Funny Business with Jane Wells

Jobs, Politics and Coffee

Coffee used to be black-ish water cowboys cooked over an open fire.

Now it's dressed up in more bling than a Vegas showgirl and can cost the price of a meal.

Starbucks CEO Howard Schultz speaks at the Commonwelth Club of California on April 4, 2011 in San Francisco, California.  Schultz discussed his tenure as Starbucks CEO and promoted his new book "Onward. - How Starbucks Fought For Its Life Without Losing its Soul"
Justin Sullivan | Getty Images

This new world of coffee has made Starbucks CEO Howard Schultz a wealthy and powerful man.

Tonight, he hopes to leverage that position and add a jolt of espresso to the American economy.

Schultz is holding a call-in town hall meeting titled Upward Spiral 2011. His goal is to encourage all of us to get America back on track, and he has the backing of fellow CEOs like Tim Armstrong of AOL and Millard Drexler at J Crew.

Interesting list of names.

These guys are not known for politicking or hiring huge lobbies (well, AOL maybe). Coffee and clothing magnates sounding like Howard Beale? You know it's bad when people wearing school boy blazers drinking half-caf soy lattes have had it with Congress.

Schultz is asking people to take a pledge or two.

One is The Pledge to Withhold. "I believe we need to push our elected leaders to face our nation’s long-term fiscal challenges with civility, honesty and a willingness to sacrifice," Schultz writes. "I join my fellow concerned Americans in pledging to withhold any further campaign contributions to elected members of Congress and the President until a fair, bipartisan deal is reached that sets our nation on stronger long-term fiscal footing." When Schultz announced this pledge last month, the positive response surprised even him. Of course, according to, Schultz only gave $9,200 in campaign contributions over the last two years, while making a reported $22 million. Still, that's $9,200 more than I gave. This pledge is an easy one to take.

However, Schultz has also initiated a second, more difficult, pledge, called The Pledge to Hire. "We believe that right now our economy is frozen in a cycle of fear and uncertainty." the pledge begins. "We believe the only way to break this cycle is through positive action. This is why our company pledges to do everything we can to accelerate job creation before the end of 2011." As of this writing, 1,840 people or companies have taken that pledge.

Hey, if Starbucks can nudge companies to hire, Howard Schultz gets my vote for anything. Goodness knows his company is one of the few places where you can see commerce in action. How many times have you been in a Starbucks and seen people there having a business meeting, signing contracts, doing job interviews, running a startup from an iPad?

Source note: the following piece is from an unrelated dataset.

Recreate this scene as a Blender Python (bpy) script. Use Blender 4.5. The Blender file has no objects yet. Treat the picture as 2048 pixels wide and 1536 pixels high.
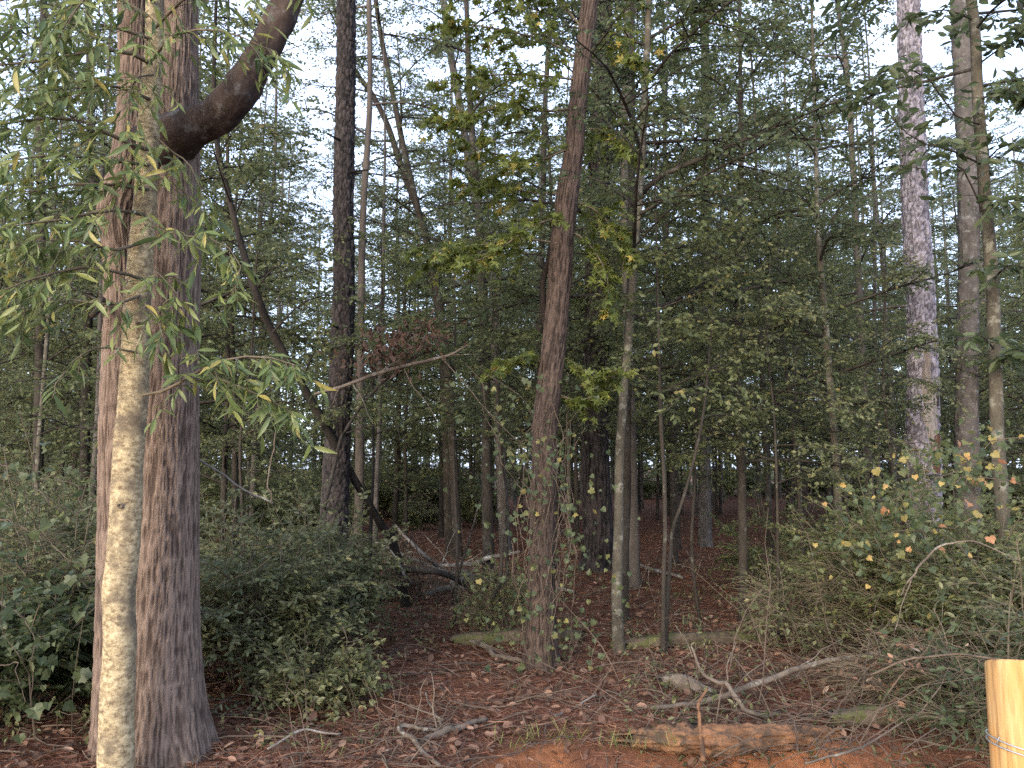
import bpy, math, random
import numpy as np
from mathutils import Vector, Matrix

rng = np.random.default_rng(11)
random.seed(11)
S = bpy.context.scene
C = S.collection
R = math.radians

# ------------------------------------------------------------------ camera
F = 1547.0            # focal length in pixels of the 2048 x 1536 photograph
PITCH = R(6.0)
CAMZ = 1.5
cam = bpy.data.cameras.new('camera')
cam.sensor_width = 36.0
cam.lens = 36.0 * F / 2048.0
cam.clip_start = 0.05
cam.clip_end = 600
camo = bpy.data.objects.new('camera', cam)
C.objects.link(camo)
camo.location = (0, 0, CAMZ)
camo.rotation_euler = (math.pi / 2 + PITCH, 0, 0)
S.camera = camo

# ------------------------------------------------------------------ sky, sun, exposure
SUN_DIR = Vector((0.46, 0.86, -0.27)).normalized()      # the way the light travels
W = bpy.data.worlds.new('World')
S.world = W
W.use_nodes = True
wn, wl = W.node_tree.nodes, W.node_tree.links
wn.clear()
sky = wn.new('ShaderNodeTexSky')
sky.sky_type = 'NISHITA'
sky.sun_disc = False
sky.sun_elevation = math.asin(-SUN_DIR.z)
sky.sun_rotation = math.atan2(-SUN_DIR.x, -SUN_DIR.y) % (2 * math.pi)
sky.air_density = 1.0
sky.dust_density = 2.5
sky.ozone_density = 1.0
bg = wn.new('ShaderNodeBackground')
bg.inputs['Strength'].default_value = 0.15
wo = wn.new('ShaderNodeOutputWorld')
# thin bright cloud over the blue
wtc = wn.new('ShaderNodeTexCoord')
wno = wn.new('ShaderNodeTexNoise'); wno.inputs['Scale'].default_value = 2.2; wno.inputs['Detail'].default_value = 6; wno.inputs['Roughness'].default_value = .6
wl.new(wtc.outputs['Generated'], wno.inputs['Vector'])
wmr = wn.new('ShaderNodeMapRange'); wmr.inputs[1].default_value = .35; wmr.inputs[2].default_value = .65; wmr.inputs[3].default_value = .55; wmr.inputs[4].default_value = .85
wl.new(wno.outputs['Fac'], wmr.inputs[0])
wmx = wn.new('ShaderNodeMix'); wmx.data_type = 'RGBA'
wl.new(wmr.outputs[0], wmx.inputs[0]); wl.new(sky.outputs['Color'], wmx.inputs[6]); wmx.inputs[7].default_value = (2.45, 2.9, 4.0, 1)
wl.new(wmx.outputs[2], bg.inputs['Color'])
wl.new(bg.outputs[0], wo.inputs['Surface'])

sl = bpy.data.lights.new('sun', 'SUN')
sl.energy = 0.85
sl.angle = R(40)
sl.color = (1.0, 0.92, 0.79)
so = bpy.data.objects.new('sun', sl)
C.objects.link(so)
so.rotation_euler = SUN_DIR.to_track_quat('-Z', 'Y').to_euler()
so.location = (-6, -8, 9)

S.view_settings.view_transform = 'Standard'
S.view_settings.look = 'None'
S.view_settings.gamma = 1.0
S.view_settings.use_curve_mapping = False
S.view_settings.exposure = 2.3
S.render.engine = 'CYCLES'
S.cycles.max_bounces = 8
S.cycles.diffuse_bounces = 6
S.cycles.glossy_bounces = 2
S.cycles.transmission_bounces = 6
S.cycles.transparent_max_bounces = 4
S.cycles.volume_bounces = 0
S.cycles.use_denoising = False
S.cycles.caustics_reflective = False
S.cycles.caustics_refractive = False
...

In the meantime, I'm certainly glad I live in the age of Starbucks, and not back in the day when housewives were in charge of making coffee. Watch this video and whisper a short "thank you" to all the women (and men) who decided that making coffee wasn't all that little girls should grow up to do—unless they want to be baristas and rise through the ranks to manage a Starbucks or two. Or ten.